We set out to explore Libraries (and Bookish Love) in Film and Literature with our 11th Issue. Our Torchlight Spotlight shines on an essay by Dr Maxine Berntsen that provokes us to think about the privilege of learning to read, the responsibility of asking questions around what we read and about relationships. The act of reading is artfully picked up and strengthened by Saumyananda Sahi in ‘Travels with an open book on my lap’ which transports us into film and text plots around reading where the language is understood as ‘a form of life’. At this Spotlight, we also read Venita Coelho who straddles both forms by writing novels as well as scripts and what this line stepping means to her creative self that adds to bookish love.

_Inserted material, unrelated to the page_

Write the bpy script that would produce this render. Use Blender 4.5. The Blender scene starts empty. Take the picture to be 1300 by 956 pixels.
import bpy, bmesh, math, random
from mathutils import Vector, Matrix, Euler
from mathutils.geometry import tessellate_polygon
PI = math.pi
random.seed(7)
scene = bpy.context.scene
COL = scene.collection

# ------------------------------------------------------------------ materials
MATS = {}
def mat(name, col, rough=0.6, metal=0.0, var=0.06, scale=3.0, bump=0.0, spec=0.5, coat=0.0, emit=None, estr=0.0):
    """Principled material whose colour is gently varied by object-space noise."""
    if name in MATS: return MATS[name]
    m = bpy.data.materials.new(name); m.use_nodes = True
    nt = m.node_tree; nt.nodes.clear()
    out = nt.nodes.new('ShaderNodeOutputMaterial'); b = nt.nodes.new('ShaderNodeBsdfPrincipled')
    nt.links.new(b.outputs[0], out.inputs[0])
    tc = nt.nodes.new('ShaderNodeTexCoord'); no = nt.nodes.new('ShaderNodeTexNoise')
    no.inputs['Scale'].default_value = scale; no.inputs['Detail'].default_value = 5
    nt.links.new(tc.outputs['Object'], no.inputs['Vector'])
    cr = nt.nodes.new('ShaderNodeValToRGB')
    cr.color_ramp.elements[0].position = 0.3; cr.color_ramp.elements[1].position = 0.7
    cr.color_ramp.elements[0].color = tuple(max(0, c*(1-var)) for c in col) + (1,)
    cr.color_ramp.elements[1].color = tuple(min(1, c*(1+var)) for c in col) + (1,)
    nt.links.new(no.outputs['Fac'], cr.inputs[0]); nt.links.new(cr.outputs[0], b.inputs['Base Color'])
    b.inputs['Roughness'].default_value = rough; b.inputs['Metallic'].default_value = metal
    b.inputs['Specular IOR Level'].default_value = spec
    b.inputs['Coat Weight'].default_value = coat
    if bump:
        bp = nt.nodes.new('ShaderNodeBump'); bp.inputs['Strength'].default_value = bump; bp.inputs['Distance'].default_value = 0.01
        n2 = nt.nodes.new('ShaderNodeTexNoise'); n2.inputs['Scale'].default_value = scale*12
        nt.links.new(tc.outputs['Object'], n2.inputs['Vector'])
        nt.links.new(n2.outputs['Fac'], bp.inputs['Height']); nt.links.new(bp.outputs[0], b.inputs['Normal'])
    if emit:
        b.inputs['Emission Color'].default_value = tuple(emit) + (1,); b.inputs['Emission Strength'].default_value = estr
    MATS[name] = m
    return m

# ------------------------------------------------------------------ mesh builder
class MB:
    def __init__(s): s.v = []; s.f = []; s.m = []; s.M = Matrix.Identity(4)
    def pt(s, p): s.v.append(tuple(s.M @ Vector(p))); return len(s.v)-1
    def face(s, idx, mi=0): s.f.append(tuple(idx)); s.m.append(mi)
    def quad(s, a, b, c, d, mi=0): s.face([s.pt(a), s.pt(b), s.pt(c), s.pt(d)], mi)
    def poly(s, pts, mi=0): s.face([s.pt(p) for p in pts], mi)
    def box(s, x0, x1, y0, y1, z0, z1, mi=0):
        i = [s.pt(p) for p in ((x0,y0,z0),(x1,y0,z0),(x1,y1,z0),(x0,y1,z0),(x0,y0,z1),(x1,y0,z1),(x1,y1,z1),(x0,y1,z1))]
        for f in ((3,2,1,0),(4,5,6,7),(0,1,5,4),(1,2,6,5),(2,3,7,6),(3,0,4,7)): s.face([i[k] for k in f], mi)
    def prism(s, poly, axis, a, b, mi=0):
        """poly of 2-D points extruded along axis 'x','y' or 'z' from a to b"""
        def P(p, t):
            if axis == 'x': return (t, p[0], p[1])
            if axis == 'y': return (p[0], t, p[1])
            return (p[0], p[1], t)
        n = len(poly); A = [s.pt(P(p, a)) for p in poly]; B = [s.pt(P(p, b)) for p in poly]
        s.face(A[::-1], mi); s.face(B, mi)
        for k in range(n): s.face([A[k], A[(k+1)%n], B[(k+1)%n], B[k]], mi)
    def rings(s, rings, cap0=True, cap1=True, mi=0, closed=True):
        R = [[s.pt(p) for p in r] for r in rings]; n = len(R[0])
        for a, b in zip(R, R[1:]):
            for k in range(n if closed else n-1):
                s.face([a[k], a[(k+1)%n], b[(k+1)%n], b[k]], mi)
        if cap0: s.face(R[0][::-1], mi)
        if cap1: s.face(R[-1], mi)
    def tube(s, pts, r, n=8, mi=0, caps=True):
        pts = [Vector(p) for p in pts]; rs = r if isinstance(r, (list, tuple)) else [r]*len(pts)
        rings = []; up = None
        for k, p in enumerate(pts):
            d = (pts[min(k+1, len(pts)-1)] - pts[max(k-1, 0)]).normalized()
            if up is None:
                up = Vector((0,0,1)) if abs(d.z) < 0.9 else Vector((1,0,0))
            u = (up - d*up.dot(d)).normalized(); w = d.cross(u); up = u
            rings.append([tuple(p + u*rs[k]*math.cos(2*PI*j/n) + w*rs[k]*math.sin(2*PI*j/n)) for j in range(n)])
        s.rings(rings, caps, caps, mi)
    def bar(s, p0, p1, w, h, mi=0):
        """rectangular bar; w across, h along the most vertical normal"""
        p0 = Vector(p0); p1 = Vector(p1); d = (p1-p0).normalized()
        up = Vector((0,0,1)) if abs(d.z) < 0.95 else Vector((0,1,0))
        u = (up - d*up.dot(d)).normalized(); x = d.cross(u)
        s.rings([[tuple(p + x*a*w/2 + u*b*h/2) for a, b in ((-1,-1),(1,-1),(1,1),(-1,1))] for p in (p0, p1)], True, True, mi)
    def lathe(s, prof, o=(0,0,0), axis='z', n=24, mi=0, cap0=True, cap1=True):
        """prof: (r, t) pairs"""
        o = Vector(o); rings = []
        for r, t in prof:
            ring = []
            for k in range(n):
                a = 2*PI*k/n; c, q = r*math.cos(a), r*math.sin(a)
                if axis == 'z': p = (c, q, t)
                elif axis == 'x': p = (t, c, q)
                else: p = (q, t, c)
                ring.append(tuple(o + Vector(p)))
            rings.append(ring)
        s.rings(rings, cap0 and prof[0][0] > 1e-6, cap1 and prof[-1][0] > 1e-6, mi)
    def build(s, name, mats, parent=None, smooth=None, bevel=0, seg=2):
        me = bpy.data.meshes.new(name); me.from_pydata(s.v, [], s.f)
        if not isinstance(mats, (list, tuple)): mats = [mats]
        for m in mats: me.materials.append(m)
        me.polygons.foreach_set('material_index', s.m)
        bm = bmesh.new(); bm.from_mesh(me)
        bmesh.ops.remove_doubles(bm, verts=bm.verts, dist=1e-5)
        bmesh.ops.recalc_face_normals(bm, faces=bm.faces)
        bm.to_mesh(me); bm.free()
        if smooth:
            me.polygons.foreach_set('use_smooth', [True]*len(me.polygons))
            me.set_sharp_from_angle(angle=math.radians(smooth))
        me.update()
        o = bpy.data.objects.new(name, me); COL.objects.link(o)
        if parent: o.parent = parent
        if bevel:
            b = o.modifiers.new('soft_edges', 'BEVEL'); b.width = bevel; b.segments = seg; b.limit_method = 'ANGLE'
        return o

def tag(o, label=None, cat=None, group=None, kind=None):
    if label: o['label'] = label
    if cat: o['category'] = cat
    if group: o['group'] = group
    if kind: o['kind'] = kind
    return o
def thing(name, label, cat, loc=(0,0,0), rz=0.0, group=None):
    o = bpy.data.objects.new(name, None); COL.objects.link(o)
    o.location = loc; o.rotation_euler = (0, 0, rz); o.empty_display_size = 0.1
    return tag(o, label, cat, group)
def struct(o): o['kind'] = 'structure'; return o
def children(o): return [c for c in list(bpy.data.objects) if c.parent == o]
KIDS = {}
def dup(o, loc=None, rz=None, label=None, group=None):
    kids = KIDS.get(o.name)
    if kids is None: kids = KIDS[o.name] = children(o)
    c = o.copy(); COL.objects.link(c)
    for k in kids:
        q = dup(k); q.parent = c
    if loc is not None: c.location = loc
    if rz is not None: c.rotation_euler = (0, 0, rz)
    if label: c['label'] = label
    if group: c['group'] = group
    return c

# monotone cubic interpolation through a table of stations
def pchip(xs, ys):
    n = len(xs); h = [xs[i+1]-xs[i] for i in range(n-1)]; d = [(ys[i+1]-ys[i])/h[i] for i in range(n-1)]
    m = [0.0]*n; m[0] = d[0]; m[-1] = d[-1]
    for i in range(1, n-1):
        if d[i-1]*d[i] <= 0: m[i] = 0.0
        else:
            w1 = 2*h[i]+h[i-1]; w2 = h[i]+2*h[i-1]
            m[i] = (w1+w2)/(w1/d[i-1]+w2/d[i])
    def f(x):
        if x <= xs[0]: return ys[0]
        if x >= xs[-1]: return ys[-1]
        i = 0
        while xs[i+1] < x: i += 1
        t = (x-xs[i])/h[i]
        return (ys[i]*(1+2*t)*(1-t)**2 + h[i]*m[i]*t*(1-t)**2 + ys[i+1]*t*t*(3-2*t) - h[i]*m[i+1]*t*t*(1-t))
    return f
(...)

In Chiaroscuro, we welcome Jaya Modi a young designer who responded to her reading of ‘The Library of Babel’ by Jorge Luis Borges and created a set of booklets that attempts to encapsulate some of Borges’ ideas as explored in his own texts. Jane Sahi writes about shame and pride in literacy, covering an arc of examples from text and film and compels us to think about our own positions around literacy as a form of empowerment. Alia Sinha returns with a Readerly Problem that has reference to how horror and fantasy films always use arcane books as plot devices, to fix supernatural problems and Beena Choksi brings to On The Same Page critical ideas and examples of access of reading content to prisoners around the world. Merle Almeida documents and reflects on what is lost and found in adaptation when we shift from text to film and back again and finally some folk at Bookworm, explored how children see librarians in Picture Books and what that teaches those of us whose work revolves around children’s libraries and bringing books and children together.
These diverse articles touch on some of the many issues around having access to texts in varied settings and they include how these encounters have been represented imaginatively in word and image.